First, Stanford Head Football Coach David Shaw skipped the event for the second straight year. The last time Coach Shaw came up from The Farm to San Francisco for the Guardsman's Fairmount Hotel mid-day party and charity to raise money for at-risk youth was 2011.


But for 2013, The Guardsmen Luncheon producers expected Coach Shaw to come and were really miffed that he did not show up. "It's about the tradition of the event," one person said. "Coach is going to wreck that by not showing up. This is for a good cause!"

Sonny Dykes did appear! Go Bears! Beat the schedule!
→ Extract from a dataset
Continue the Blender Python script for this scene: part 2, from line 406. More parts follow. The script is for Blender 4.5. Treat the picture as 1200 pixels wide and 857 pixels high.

The writer of that article blames Coach Shaw for diminishing the attendance at the event (thus decreasing the charity):

"...But I think that by not coming Coach Shaw and the Stanford Alumns who skipped cause the overall attendance to fall dramatically over 2010, the last time I attended the event.

Then it was held in the Grand Ballroom of the Fairmount Hotel; this time it was supposed to be there again, but because of the lower attendance was moved to the much smaller Gold Room. The lunch was about half the size it has been in the past. That's really sad as it seems that the overall intent of the luncheon, which is to raise money for at-risk youth, is not being communicated. Something is clearly wrong when Coach Shaw skips out of it for the second year in a row (sending a 15 second video message that was met with a load chorus of boos from the Cal-biased crowd) and a large group of Stanford alums follows suit, or seem to have done so because Shaw elected not to come."

This might seem minor to you, but I think that these traditions are important. This has been ongoing for 45 years and helps charity. I'm sure Coach Shaw can take a few hours out of his busy schedule to come to the event.

I fear future Big Game traditions may be weakened, which would be truly unfortunate. Tradition is one of the most important aspects to college sports and Big Game is one of the most important traditions in college sports!